Lalu beliau membimbing saya untuk
mengucapkan dua kalimat syahadat. Sebelum ikrar saya ucapkan, beliau
memberikan penjelasan dan nasehat. Di antaranya, “Sebenarnya saat ini
Anda bukan masuk agama Islam, melainkan kembali kepada Islam. Karena
dahulu pun Anda dilahirkan dalam keadaan Islam. Lingkunganmulah yang
menyesatkan kamu. Jadi, pada hakikatnya Islam adalah fitrah bagi setiap
individu manusia. Artinya, keislaman manusia itu adalah sunnatullah,
ketentuan Allah. Dan, menjauhi Islam itu merupakan tindakan irrasional.
Kembali kepada Islam berarti kembali kepada fitrahnya,” ujar beliau
panjang lebar. Saya amat terharu. Tanpa terasa air mata meleleh dari
kedua mata saya.
Sehari setelah berikrar, saya pun
dikhitan. Nama saya diganti menjadi Syamsul Arifin Nababan. Saya
kemudian mendalami ajaran Islam kepada K.H. Khotib Umar dan menjadi
santrinya. Setelah belajar beberapa tahun di pondok pesantren, saya amat
rindu pada keluarga. Saya diizinkan pulang. Bahkan, beliau membekali
uang Rp 10.000 untuk pulang ke Sumatra Utara.
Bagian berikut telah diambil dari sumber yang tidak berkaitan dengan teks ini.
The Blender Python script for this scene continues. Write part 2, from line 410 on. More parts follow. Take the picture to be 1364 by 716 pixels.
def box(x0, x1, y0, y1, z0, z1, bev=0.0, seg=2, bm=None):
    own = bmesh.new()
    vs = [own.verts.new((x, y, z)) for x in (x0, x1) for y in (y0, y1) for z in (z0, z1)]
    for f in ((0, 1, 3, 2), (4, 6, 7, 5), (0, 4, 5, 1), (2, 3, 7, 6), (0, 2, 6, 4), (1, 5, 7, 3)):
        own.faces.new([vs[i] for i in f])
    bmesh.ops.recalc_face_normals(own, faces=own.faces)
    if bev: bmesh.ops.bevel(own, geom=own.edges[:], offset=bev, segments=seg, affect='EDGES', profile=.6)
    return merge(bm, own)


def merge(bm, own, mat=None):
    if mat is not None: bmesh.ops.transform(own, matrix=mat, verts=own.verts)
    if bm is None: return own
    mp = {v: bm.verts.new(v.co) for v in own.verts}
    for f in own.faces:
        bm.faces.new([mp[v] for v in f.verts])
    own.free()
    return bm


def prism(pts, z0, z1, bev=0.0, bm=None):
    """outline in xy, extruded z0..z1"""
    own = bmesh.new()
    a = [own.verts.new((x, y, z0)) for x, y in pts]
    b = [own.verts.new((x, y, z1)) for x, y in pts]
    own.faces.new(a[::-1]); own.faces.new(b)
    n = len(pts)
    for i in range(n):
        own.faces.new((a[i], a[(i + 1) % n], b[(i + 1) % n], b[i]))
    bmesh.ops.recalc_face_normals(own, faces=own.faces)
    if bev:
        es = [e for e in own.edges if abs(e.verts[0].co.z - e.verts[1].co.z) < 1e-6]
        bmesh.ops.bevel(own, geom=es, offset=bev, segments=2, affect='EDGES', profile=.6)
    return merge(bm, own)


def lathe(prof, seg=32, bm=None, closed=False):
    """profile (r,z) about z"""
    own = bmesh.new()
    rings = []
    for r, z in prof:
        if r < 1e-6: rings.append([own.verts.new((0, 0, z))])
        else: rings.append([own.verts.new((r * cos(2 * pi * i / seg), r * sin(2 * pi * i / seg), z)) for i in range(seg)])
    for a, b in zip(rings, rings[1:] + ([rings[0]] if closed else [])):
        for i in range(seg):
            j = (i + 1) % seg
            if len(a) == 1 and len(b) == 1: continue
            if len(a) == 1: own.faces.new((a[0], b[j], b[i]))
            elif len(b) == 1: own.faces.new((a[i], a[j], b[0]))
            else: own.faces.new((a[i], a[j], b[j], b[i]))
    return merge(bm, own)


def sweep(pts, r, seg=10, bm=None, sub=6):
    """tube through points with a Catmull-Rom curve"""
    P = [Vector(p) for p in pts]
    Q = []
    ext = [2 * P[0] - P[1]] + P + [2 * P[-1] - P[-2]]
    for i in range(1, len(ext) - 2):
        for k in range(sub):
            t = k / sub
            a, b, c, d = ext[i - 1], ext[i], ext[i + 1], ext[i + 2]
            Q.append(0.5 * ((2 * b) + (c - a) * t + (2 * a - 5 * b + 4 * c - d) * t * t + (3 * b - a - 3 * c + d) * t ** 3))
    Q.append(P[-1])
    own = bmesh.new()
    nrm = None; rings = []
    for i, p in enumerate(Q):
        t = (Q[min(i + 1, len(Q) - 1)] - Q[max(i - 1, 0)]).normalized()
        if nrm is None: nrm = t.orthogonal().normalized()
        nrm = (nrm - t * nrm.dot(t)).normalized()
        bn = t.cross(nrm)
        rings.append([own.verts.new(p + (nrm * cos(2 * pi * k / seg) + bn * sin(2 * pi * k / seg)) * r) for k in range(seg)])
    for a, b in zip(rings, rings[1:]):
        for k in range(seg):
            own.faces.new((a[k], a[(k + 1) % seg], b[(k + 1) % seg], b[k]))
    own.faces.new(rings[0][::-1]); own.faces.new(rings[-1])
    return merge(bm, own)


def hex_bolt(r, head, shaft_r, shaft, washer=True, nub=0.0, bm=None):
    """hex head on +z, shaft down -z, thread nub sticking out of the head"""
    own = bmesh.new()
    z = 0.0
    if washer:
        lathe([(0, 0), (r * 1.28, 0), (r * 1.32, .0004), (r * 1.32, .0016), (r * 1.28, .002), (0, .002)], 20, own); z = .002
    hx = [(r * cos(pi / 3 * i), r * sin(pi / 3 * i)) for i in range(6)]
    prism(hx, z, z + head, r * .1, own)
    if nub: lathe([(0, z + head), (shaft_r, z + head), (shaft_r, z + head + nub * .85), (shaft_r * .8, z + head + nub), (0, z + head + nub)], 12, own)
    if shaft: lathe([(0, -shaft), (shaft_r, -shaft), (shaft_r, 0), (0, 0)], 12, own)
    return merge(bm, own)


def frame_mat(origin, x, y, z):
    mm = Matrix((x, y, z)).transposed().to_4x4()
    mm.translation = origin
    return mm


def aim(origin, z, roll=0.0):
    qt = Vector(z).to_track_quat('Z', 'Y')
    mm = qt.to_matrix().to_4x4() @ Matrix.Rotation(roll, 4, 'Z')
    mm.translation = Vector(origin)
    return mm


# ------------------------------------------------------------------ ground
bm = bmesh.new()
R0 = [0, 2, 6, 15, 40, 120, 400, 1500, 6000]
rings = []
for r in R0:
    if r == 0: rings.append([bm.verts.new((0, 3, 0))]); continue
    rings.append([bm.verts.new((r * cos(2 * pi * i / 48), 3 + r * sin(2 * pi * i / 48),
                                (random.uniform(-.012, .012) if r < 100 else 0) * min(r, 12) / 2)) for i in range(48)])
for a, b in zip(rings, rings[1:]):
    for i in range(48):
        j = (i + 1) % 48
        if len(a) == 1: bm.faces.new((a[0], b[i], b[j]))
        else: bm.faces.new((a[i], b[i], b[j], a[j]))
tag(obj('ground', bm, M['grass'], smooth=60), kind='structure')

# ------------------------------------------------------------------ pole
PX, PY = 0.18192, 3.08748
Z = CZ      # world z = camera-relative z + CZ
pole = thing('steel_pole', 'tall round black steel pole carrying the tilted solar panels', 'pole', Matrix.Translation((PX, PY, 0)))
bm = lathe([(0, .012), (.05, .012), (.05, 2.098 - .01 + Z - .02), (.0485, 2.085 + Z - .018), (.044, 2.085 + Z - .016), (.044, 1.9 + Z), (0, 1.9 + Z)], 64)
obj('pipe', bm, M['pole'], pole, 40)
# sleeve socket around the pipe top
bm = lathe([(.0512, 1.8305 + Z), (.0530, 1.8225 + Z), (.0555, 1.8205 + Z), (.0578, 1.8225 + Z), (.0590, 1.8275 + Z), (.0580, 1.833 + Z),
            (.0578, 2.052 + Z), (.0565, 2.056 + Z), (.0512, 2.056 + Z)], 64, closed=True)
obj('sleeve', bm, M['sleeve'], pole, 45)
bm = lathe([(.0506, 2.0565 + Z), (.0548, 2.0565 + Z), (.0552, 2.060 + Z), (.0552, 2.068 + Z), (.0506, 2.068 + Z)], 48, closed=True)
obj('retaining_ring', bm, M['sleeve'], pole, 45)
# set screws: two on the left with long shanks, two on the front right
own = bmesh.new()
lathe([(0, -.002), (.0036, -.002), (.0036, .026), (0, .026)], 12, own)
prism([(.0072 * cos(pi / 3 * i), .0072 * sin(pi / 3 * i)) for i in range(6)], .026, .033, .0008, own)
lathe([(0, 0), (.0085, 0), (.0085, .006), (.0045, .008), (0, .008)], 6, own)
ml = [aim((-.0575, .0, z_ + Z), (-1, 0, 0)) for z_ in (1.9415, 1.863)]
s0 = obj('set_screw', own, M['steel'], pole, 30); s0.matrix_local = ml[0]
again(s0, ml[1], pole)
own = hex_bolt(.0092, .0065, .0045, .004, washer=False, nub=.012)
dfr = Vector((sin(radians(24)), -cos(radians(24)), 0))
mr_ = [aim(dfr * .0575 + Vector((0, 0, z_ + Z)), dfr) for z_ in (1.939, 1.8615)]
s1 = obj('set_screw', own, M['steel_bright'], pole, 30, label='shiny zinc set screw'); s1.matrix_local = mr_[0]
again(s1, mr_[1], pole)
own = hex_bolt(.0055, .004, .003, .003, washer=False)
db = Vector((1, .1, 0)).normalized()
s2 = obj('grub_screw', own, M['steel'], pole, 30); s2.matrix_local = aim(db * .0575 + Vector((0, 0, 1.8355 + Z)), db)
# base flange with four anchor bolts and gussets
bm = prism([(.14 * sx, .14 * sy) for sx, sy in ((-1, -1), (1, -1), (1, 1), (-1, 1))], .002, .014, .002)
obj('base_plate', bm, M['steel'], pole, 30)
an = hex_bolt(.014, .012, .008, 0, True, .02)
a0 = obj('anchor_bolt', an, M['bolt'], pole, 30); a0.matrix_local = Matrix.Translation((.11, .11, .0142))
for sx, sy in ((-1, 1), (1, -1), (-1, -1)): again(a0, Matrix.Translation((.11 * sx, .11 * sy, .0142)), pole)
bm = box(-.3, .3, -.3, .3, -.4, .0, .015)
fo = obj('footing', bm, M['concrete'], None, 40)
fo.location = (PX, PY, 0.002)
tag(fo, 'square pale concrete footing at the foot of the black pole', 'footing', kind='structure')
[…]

Dengan bekal itu saya akhirnya berhasil
sampai ke rumah orang tua. Dalam perjalanan, banyak kisah yang menarik
yang menunjukkan kekuasaan Allah. Sampai di rumah, ibu, kakak, dan semua
adik saya tidak lagi mengenali saya, karena saya mengenakan baju gamis
dan bersorban. Lalu, saya terangkan bahwa saya adalah Bernard Nababan
yang dulu kabur dari rumah. Saya jelaskan pula agama yang kini saya
anut. Ibu saya amat kaget dan shock. Kakak-kakak saya amat marah.
Akhirnya saya diusir dari rumah.
Usiran merekalah yang membuat saya tegar.
Saya kemudian pergi ke beberapa kota untuk berdakwah. Alhamdulillah,
dakwah-dakwah saya mendapat sambutan dari saudaraudara kaum muslimin.
Akhirnya saya terdampar di kota Jakarta. Aktivitas dakwah saya makin
berkembang. Untuk mendalami ajaran-ajaran agama, saya pun aktif belajar
di Ma’had al-Ulum al-Islamiyah wal abiyah atau UPIA Jakarta.